Joseph Walker, a detective with the Hudson County Prosecutor's Office and before that an undercover narcotics officer with Newark police never shot anyone is his 18-year law enforcement career.

That all changed on June 6, when after he left a family get-together in rural Maryland with his wife and three small children, he shot and killed Joseph Harvey Jr., who with another large man, was allegedly approaching Detective Walker to attack him.

"My actions that night were solely taken to defend my wife and my three young children, to defend our lives from two men that were trying to hurt us," Walker said. "That's about it."

Maryland State Police have said that the victim Harvey and another man felt Walker's minivan had cut them off on the highway just before the shooting.

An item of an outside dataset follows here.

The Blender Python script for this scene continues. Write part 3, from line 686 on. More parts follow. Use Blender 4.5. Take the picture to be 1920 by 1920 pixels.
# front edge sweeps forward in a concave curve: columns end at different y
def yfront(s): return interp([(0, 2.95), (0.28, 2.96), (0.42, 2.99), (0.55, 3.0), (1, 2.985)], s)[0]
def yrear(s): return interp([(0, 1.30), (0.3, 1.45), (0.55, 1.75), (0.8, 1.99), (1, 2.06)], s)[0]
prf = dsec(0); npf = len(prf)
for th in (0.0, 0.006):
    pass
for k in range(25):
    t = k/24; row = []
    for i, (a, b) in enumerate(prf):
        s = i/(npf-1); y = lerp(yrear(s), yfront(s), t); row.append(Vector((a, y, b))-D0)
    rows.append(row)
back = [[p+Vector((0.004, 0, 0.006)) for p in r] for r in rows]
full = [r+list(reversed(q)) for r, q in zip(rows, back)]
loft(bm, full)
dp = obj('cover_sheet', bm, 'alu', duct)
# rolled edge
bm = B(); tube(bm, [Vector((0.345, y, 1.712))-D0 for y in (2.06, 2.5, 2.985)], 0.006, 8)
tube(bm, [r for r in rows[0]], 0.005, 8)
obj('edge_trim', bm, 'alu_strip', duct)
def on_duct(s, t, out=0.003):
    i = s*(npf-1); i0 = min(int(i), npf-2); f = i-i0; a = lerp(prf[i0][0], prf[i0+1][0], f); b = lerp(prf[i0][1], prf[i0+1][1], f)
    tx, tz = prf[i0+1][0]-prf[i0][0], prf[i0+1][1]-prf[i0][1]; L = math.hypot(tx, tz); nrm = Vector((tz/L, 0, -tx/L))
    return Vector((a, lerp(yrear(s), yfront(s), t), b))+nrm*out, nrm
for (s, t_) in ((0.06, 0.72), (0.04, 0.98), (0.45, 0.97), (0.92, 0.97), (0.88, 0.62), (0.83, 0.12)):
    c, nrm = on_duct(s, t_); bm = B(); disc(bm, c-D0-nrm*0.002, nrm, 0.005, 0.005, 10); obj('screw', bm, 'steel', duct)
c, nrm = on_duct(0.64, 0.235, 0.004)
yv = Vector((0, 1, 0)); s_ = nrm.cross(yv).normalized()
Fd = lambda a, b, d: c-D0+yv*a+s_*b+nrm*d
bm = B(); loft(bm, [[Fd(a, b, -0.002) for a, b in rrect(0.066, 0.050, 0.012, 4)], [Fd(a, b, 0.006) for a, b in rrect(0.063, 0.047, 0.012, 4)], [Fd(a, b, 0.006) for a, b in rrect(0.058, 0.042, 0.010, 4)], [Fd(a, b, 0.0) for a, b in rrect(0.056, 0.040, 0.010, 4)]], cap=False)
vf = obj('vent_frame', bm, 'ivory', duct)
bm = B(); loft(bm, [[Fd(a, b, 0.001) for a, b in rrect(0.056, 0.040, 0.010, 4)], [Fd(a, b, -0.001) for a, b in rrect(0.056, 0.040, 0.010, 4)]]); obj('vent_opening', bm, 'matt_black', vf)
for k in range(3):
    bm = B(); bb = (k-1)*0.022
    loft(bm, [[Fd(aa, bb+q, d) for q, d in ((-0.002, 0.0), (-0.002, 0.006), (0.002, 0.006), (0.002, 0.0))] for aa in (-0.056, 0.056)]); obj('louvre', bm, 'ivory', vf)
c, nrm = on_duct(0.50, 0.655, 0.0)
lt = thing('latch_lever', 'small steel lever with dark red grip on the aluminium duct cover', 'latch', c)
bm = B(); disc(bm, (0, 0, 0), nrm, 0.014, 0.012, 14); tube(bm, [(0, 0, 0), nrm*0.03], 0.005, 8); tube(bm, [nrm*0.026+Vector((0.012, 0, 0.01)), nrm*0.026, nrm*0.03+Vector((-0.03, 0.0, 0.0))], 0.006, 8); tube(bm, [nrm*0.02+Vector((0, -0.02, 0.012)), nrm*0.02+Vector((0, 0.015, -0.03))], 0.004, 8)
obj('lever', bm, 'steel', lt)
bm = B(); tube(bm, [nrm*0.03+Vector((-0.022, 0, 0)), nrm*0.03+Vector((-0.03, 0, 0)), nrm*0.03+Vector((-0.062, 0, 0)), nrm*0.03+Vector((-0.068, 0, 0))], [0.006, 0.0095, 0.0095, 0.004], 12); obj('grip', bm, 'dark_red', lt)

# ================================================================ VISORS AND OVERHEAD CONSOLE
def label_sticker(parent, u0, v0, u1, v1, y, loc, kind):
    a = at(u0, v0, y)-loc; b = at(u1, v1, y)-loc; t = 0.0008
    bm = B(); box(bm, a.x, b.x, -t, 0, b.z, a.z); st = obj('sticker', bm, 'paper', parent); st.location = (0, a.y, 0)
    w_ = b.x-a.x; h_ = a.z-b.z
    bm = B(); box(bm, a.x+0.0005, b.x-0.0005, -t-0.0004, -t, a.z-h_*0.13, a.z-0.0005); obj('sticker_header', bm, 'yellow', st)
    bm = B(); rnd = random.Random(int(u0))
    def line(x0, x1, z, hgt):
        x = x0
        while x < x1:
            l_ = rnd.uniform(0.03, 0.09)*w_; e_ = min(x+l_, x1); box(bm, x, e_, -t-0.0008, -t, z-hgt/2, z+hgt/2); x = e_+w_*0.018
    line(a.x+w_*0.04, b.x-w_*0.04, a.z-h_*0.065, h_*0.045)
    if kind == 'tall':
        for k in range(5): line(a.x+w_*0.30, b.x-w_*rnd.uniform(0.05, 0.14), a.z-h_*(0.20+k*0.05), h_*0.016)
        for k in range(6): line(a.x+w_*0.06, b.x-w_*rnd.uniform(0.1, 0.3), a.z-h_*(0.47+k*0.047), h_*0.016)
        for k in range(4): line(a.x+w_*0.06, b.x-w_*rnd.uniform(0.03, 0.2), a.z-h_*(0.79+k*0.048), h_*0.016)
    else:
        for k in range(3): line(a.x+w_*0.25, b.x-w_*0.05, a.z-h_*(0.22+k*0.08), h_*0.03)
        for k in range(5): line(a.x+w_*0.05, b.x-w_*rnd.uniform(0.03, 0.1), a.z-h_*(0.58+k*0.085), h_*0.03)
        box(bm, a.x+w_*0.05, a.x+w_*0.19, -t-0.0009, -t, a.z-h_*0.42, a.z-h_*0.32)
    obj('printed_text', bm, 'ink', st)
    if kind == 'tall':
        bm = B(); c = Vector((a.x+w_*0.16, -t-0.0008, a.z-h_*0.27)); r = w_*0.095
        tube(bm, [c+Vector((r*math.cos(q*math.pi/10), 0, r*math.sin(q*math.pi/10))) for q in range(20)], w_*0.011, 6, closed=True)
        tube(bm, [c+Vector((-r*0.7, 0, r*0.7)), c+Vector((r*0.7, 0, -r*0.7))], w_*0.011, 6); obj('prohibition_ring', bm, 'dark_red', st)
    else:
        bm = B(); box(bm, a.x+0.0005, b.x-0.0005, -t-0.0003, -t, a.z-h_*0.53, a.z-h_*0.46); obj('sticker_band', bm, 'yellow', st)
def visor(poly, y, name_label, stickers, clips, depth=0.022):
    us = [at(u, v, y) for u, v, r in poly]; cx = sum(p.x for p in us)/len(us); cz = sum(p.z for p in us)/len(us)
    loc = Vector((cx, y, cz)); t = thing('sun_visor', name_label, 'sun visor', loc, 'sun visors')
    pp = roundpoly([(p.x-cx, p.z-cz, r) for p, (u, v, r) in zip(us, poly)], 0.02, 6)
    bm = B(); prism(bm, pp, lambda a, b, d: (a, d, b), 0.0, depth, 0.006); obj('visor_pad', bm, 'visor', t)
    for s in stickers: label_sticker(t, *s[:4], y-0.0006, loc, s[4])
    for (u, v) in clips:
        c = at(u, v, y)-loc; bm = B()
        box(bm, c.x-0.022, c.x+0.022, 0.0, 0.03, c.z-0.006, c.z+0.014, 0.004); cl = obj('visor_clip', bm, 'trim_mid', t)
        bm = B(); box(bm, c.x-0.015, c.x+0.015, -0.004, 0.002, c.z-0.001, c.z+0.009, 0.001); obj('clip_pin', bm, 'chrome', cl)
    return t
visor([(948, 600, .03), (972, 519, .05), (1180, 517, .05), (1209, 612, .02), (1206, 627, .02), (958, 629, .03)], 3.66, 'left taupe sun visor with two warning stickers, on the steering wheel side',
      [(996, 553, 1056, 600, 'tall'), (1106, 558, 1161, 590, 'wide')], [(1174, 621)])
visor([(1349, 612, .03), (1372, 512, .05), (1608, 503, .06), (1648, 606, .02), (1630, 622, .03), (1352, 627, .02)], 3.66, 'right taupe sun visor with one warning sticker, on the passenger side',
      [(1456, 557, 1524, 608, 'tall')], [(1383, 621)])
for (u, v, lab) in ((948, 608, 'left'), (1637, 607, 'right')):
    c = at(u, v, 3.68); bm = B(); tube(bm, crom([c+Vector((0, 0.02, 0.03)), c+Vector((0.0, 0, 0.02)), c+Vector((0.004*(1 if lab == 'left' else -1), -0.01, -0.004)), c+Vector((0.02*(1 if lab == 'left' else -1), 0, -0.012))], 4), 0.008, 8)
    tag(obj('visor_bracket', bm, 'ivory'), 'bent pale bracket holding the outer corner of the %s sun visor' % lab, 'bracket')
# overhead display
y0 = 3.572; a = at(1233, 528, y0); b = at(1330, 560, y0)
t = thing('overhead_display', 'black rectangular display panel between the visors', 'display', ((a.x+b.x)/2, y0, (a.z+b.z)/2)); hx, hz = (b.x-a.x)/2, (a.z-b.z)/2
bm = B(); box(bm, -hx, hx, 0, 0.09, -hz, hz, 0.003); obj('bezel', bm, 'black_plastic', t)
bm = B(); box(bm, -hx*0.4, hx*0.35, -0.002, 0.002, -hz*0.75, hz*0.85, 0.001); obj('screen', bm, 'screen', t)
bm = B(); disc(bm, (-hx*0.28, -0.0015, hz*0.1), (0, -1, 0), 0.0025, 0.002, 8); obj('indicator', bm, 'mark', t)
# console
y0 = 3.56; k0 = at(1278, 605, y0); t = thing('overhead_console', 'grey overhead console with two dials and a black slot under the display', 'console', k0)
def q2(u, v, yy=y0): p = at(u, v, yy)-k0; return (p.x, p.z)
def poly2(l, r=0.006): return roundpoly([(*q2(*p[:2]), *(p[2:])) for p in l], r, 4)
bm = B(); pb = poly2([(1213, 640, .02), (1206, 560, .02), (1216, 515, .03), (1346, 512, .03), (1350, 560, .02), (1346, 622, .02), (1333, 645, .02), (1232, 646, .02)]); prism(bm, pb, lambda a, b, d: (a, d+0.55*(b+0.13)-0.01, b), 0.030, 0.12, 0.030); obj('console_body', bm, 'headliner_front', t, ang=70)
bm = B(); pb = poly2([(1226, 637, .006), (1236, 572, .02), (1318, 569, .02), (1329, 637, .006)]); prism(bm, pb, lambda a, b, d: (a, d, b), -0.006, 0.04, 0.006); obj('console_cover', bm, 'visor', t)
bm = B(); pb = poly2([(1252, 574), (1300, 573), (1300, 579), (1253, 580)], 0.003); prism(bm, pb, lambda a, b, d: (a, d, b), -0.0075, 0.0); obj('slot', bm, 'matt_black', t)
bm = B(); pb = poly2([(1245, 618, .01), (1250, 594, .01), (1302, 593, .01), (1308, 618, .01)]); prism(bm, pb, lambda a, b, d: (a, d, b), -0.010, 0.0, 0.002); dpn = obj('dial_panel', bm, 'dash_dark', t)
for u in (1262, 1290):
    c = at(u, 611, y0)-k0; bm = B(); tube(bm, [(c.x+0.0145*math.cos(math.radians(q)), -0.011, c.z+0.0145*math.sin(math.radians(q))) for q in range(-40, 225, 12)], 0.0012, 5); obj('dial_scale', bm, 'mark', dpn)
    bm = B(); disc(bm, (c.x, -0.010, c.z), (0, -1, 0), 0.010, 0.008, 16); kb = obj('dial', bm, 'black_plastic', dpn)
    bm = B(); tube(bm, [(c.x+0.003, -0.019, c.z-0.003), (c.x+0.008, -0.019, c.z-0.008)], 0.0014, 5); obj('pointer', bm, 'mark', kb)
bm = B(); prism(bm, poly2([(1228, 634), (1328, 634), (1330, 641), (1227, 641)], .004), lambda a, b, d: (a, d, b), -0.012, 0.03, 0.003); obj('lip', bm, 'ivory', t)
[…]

Not disputed: that from their car the men called Walker's wife and then him the n-world racial slur, that Walker flashed his badge and pistol, and that he stopped his minivan and 6-foot, 290-pound Harvey walked 149 feet, half a football field, from his car to where Walker was by his minivan.

Anthony Pope, Walker's attorney, said his client was "clearly defending his family."

The newly appointed prosecutor for Anne Arundel County in Maryland did not want Walker to get bail. After media reports, he was released on $1 million bail. Then the prosecutor increased the charge to first-degree murder and a grand jury indicted Walker.

Why first-degree murder? Because the prosecutor said that the victim was shot three times. But Pope said that police officers are trained to fire until the threat is stopped.

Walker has been suspended without pay. His police union, which supports him, believes his legal fees will approach a quarter of million dollars.

Walker said he and his family are coping as best as they can by praying and having confidence in their lawyers.

The next step for Walker is arraignment in Maryland. If he is convicted of first-degree murder, he faces 30 year to life in prison.